To put it at its mildest, it was ironic that Johnson could make that tendentious claim on the day when Sir John Chilcot raised fresh criticisms of Tony Blair’s Iraq policy and Trump delivered a highly nationalistic speech in Warsaw. Blair too thought that Britain could shift the US into a better place – or at least that was what he said he thought. But as Chilcot said, the amount of effective influence exerted by Britain on America in 2003 was “very slight and short-lived”. Things do not change.
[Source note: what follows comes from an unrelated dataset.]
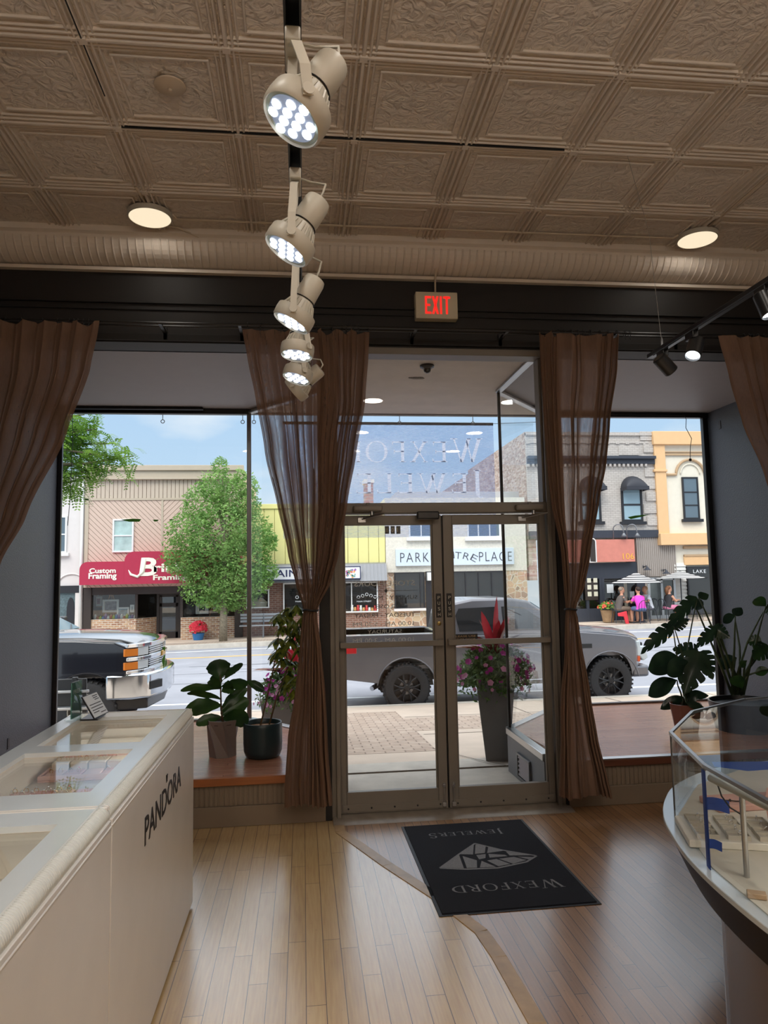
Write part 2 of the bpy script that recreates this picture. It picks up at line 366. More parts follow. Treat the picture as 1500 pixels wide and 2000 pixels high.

And it was doubly ironic that Johnson should make the influence claim on a day when one of his most recent predecessors as Conservative foreign secretary was knocking it down. Shortly after Johnson’s BBC interview, William Hague told a House of Lords committee that Britain’s influence over America and in world affairs more generally was being significantly weakened by leaving the EU. Hague made three strong points. Britain’s global clout has been amplified by EU membership. Britain’s self-image as a bridge with America mattered because it was a bridge that reached to Europe. And Britain’s role in Europe helped to prevent fragmentation within the Nato alliance. That influence will now inescapably diminish.